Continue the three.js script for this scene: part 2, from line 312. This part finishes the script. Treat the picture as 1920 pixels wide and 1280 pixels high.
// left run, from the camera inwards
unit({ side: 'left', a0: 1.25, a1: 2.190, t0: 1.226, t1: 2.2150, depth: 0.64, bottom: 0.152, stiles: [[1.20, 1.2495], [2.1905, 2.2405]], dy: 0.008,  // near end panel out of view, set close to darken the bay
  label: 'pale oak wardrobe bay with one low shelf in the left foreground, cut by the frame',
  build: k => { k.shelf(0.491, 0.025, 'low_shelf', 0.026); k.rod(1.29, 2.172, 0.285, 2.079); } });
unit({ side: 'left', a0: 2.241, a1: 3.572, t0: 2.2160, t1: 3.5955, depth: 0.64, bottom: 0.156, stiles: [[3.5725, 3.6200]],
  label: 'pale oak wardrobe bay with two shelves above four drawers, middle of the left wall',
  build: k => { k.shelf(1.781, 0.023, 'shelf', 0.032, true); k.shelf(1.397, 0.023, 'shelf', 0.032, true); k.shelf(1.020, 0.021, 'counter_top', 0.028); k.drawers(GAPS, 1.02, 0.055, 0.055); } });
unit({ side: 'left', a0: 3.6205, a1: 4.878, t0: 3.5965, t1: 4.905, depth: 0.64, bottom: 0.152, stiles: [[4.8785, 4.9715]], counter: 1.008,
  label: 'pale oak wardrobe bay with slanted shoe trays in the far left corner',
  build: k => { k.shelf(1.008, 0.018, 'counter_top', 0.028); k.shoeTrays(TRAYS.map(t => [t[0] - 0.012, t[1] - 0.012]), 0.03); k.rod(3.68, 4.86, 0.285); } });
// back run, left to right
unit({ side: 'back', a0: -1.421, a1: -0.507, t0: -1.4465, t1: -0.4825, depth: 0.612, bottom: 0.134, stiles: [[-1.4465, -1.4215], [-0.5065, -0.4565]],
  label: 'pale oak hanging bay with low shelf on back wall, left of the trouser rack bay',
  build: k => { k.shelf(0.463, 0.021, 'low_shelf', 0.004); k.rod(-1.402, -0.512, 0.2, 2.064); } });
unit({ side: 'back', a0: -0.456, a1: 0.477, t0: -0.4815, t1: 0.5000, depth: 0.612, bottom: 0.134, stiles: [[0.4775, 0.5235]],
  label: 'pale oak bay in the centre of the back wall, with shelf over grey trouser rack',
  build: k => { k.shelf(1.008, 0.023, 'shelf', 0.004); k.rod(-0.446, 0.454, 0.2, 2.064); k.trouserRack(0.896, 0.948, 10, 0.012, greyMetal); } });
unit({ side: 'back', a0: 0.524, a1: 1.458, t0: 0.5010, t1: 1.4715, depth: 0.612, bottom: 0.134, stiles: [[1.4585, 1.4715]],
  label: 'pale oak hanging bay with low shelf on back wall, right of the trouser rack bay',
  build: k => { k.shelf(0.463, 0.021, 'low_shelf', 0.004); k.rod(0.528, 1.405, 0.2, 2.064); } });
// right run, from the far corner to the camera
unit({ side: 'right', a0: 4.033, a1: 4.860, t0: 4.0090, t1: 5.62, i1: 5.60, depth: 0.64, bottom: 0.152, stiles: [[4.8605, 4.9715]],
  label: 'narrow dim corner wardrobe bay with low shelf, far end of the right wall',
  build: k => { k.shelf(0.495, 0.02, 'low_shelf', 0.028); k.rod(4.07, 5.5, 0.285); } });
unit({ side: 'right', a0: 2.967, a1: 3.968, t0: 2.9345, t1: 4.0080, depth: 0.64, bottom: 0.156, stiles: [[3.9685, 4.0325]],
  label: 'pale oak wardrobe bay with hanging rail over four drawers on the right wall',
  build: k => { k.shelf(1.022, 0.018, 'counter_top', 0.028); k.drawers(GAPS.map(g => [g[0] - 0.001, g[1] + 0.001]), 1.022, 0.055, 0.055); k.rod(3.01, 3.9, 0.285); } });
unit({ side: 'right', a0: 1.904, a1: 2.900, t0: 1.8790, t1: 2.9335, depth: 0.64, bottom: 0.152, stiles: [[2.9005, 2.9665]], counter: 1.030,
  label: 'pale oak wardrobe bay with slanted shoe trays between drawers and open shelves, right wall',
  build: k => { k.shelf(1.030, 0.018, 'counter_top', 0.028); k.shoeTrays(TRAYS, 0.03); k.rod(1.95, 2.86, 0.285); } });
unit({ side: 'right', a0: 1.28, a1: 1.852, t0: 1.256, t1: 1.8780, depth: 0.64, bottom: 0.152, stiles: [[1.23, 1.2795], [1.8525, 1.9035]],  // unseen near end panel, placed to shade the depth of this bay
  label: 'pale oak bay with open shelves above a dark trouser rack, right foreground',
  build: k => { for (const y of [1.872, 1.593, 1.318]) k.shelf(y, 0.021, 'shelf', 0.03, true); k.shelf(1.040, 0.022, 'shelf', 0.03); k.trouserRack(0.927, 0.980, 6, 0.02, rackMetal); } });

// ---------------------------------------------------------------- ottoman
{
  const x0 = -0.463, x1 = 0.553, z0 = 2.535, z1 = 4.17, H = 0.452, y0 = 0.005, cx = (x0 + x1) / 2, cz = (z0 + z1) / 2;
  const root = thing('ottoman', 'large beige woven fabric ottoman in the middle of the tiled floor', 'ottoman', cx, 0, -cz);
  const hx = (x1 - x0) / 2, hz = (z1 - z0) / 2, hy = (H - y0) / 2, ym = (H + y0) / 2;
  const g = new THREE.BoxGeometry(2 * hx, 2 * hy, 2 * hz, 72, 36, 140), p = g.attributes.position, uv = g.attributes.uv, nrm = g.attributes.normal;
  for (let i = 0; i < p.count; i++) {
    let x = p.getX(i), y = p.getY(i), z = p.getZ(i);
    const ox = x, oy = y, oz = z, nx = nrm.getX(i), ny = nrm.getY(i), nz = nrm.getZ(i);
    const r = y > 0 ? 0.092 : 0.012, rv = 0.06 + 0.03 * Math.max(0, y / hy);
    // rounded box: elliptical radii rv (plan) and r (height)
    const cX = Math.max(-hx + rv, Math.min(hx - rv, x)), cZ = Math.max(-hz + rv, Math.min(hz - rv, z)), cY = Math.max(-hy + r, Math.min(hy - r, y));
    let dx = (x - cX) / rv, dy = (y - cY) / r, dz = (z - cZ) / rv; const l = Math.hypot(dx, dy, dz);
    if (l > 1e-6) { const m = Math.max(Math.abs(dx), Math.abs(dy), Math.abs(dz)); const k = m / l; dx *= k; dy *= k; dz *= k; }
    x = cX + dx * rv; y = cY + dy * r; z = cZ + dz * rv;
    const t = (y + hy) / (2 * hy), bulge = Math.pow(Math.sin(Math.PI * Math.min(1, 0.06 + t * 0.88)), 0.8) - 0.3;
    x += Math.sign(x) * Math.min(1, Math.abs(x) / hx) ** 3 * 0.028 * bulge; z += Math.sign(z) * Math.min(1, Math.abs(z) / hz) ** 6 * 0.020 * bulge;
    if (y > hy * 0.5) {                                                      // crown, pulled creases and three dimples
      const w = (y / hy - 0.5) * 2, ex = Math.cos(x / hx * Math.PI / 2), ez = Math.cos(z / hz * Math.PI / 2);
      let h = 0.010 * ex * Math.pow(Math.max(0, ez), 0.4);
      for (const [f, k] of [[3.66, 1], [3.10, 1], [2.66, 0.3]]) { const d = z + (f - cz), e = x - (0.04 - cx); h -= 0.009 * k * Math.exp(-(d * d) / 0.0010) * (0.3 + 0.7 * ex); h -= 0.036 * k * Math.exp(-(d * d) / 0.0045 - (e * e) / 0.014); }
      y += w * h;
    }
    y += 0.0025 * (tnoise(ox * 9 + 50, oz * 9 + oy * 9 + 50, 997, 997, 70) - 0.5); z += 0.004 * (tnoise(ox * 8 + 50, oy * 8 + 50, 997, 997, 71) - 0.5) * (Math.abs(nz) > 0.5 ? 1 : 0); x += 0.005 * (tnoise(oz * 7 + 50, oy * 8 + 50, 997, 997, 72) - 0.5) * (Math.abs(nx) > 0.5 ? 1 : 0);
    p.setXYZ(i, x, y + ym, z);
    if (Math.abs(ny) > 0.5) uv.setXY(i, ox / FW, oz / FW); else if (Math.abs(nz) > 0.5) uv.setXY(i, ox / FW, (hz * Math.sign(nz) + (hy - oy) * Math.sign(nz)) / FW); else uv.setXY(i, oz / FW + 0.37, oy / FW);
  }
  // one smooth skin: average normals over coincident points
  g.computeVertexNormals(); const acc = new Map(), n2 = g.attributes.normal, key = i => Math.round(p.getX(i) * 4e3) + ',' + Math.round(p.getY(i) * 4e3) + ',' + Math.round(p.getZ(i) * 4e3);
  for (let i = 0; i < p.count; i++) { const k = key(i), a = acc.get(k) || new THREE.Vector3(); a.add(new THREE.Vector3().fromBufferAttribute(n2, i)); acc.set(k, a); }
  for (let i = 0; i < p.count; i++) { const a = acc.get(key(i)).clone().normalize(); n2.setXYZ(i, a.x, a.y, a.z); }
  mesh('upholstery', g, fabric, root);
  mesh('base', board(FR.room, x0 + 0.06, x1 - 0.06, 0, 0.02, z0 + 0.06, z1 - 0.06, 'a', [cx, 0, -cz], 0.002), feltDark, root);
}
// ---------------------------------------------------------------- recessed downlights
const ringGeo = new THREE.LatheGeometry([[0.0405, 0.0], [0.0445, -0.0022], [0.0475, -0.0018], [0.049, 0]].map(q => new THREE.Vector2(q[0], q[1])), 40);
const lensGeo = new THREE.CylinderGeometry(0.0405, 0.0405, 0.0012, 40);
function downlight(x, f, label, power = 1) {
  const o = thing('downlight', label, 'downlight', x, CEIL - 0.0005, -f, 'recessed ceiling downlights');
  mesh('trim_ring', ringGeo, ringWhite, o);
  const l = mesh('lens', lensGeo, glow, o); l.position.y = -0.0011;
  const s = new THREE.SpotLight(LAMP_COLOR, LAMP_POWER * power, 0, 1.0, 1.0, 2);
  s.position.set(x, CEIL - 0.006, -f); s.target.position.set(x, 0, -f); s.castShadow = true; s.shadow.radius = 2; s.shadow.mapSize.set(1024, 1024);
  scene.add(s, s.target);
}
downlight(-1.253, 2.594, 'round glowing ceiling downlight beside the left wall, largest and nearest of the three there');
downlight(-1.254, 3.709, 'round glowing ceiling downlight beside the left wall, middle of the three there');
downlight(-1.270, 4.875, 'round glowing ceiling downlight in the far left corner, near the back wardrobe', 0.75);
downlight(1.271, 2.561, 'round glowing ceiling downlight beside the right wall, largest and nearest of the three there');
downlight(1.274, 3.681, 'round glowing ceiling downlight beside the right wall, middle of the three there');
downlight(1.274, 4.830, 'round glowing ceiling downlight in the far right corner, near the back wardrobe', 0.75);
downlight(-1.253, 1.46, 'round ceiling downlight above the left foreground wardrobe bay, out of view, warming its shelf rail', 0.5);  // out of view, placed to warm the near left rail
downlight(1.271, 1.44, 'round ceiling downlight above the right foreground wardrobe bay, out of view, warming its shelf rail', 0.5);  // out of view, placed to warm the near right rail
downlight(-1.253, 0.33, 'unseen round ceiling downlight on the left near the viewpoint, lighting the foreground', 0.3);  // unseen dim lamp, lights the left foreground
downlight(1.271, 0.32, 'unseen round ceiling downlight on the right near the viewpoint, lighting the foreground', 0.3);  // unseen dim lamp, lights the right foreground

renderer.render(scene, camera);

TASK BRIEF ->
For this exercise, gather every line of the data that contains the word "scene".

FULL OUTPUT ->
Continue the three.js script for this scene: part 2, from line 312. This part finishes the script. Treat the picture as 1920 pixels wide and 1280 pixels high.
  scene.add(s, s.target);
renderer.render(scene, camera);